(1.) Appeal No. 1566 of 1923.--The plaintiff purchased some property under Ex. A from the defendants and he brought the suit with alternative prayers either to have the sale set aside or for a declaration that a certain encumbrance was not binding on him. The contention as put forward in the plaint is that he was not aware of the existence of the encumbrance at the time of the sale and that certain recitals in the document were introduced after the sale-deed was executed. Both the lower Courts have held against the plaintiff's contention and dismissed his suit. He has preferred this second appeal. The main question for consideration is: What is the meaning of the following clause: If with reference to the land now sold any disputes ever arise in future from any quarter, you shall hold yourself alone responsible for the loss or gain thereby.
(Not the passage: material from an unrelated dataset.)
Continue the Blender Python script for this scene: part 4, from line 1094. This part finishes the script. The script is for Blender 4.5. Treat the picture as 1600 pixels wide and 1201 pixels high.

(2.) The contention of Mr. A. Krishnaswami Iyer is that this clause refers only to title. If this clause is as regards title alone then the plaintiff would be entitled to get relief in respect of any encumbrance which the vendor was under a statutory obligation to discharge. It is well-settled that the mere fact that a vendee is aware of the existence of an encumbrance does not relieve the vendor of the statutory liability to get the encumbrance discharged in the absence of a contract to the contrary by Mahamed Ali Sheriff V/s. Budharaju Venkatapathi Raju [1921] 39 M. L. J. 449 and Vellayappa Bowthen V/s. Bava Rowthen [1915] 29 I. C. 747.
(3.) The contention of the other side is that the clause refers not only to title but to encumbrances on the property as well. The Telugu word used is "thagadalu." If this word has a well-recognized meaning no doubt the contention of Mr. A. Krishnaswami Iyer would be good; but the difficulty in this case is that the plaintiff came into Court with the averment in the plaint which is supported by his evidence on oath that this clause was interpolated after the execution of the document and a good deal of time of the first Court was taken up in deciding this point. Both the Courts have come to the conclusion that the plaintiff was perfectly aware of the insertion of this clause in the document at the time of execution of the sale-deed and that it was not an interpolation. If the parties intended that it should refer only to title is difficult to understand why the plaintiff was at such great pains to show that he was unaware of the insertion of this clause. In construing documents of this kind where terms "of art or terms which have got some well-defined meaning are not used the Court should see what meaning the parties intended to convey by what they wrote in the document. However inelegant the language may be the Court should try to see what the parties intended to convey by the terms or by the words used in the document. The fact that the plaintiff was fighting shy of this clause to my mind is a strong indication that both the parties meant by this clause all disputes whatsoever, whether they related to title or encumbrance. That is the view taken by both the Courts, and I do not think I would be justified in differing from both the lower Courts on this point. Now, as regards the expression used in this clause if it meant only dispute to title then the plaintiff would be entitled to relief; but, if this clause meant, as both the lower Courts have understood the clause to mean, disputes with regard to encumbrance as well then the plaintiff is not entitled to succeed.